The connective tissue here was between a government insurance body and workers who had been injured on the job and needed support to get back to work.
Responsibilities:
» Customer research planning
» Research synthesis
» Client workshop facilitation
» Journey mapping
» Service blueprinting
» Interface design
» Prototyping
» Digital partner
» Project manager
» Lead designer
» Lead designer
» Research specialist
» Business analyst
I worked with the insurance agency's CEO who suspected that his staff had lost touch with their key customers. This was because of the introduction of intermediary insurance providers who sold policies and managed claims on their behalf. The CEO was determined to restore the connection to customers and improve the experience of workers who are injured on the job.
The CEO had a strong intuition that a workplace injury is just the beginning of the troubles that workers face in this scenario. Difficulties with making claims, entanglements in legal proceedings, and alienation from colleagues were just some of the elements of a fraught and complicated problem space.
The CEO's intuition about the customer experience was the jumping off point for a program of in-depth, ethnographic-style customer research. Working with another service designer and a research specialist, I planned a series of recorded interviews at the home of injured workers.
We used insights from the interviews to raise awareness within the organisation and create a compelling case for change. The next step was to help the client figure out what that change should look like. We mapped current and future journeys for three customer archetypes. Then we extended the experience layer into a plan for organisational change with a service blueprint.
I brought the future state to life with an interactive prototype, built with Sketch and InVision. This illustrated a new vision for how the client could support injured workers through the processes of making a claim, receiving payments, and preparing for a return to work.
Working in parallel, our strategy consultant colleagues began analysing the operational and financial implications of the new customer journey. This allowed them to calculate what the new service delivery model would cost, and what kind of savings the client could expect by reducing waste and duplication.
The most striking non-obvious discovery that we made during the customer research was the level of stigma associated with workplace injury claims in Australia. The stereotype of somebody claiming workplace injury cover as a "bludger" who wants to get paid without doing work is a strong and persistent one. It affected people with actual injuries in a variety of emotional and practical ways. Some were reluctant to make claims at all, while others became anxious about how they were being perceived by colleagues while absent from work.
Anxious and isolated individuals were often vulnerable to predatory legal firms, tempting people with huge payouts, but often alienating them from their employers and enmeshing them in legal proceedings that could take years to play out.

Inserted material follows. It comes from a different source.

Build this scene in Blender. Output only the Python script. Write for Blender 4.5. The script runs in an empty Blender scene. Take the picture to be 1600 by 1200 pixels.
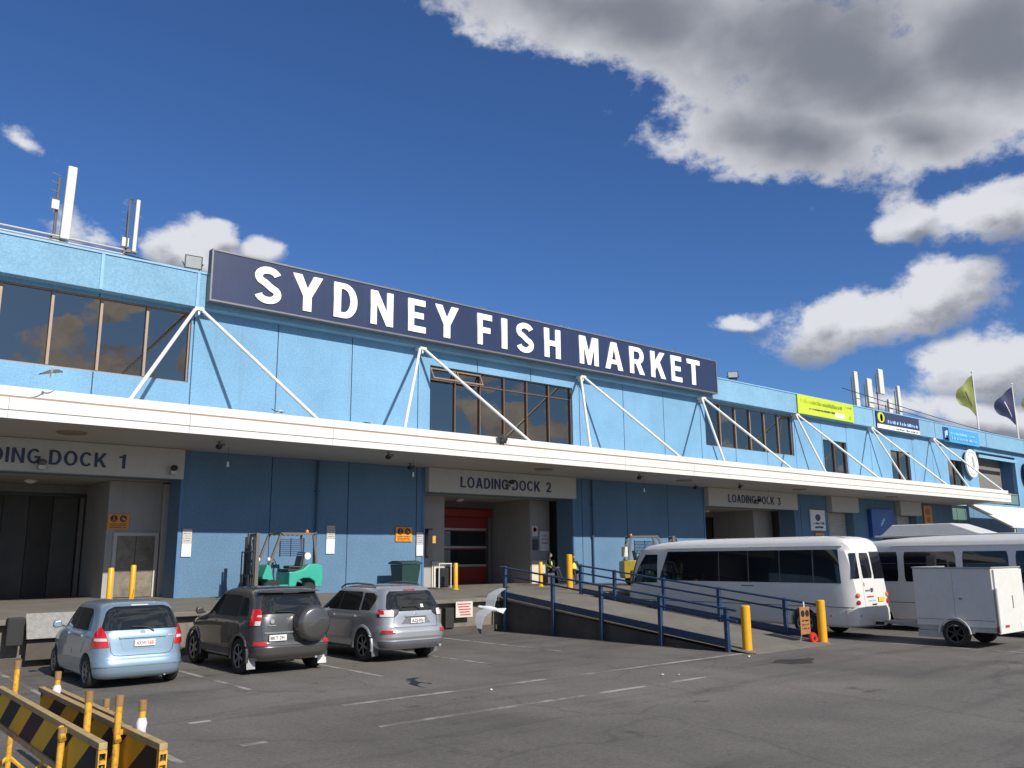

Sharing these kinds of nuances in the customer context with the project stakeholders had a profound influence on their empathy for the subjects and their openness to bold new solutions.
We proposed a radically different experience and customer journey for injured workers. This was supported both by new technology, and by the introduction of case workers for individuals who needed, or simply preferred, a more human touch. The new service delivery model would act as the main point of contact for injured workers. This replaced and standardised the variable mechanisms of the insurance provider intermediaries.
This set the scene for the government agency to regain its central place in supporting injured workers and smoothing the way for their physical recovery and return to work.
This project worked so well because our choice of approach closely matched the client's need. They already had enough data about customer behaviour and outcomes; what they really needed was the insight and personal connection to customer stories that qualitative methods provide so well. It's one thing to have a CEO tell you that there is a customer experience problem -- it's another to see it with your own eyes, in the form of a story told by someone whose life has changed in a profoundly negative way, and doesn't know what to do.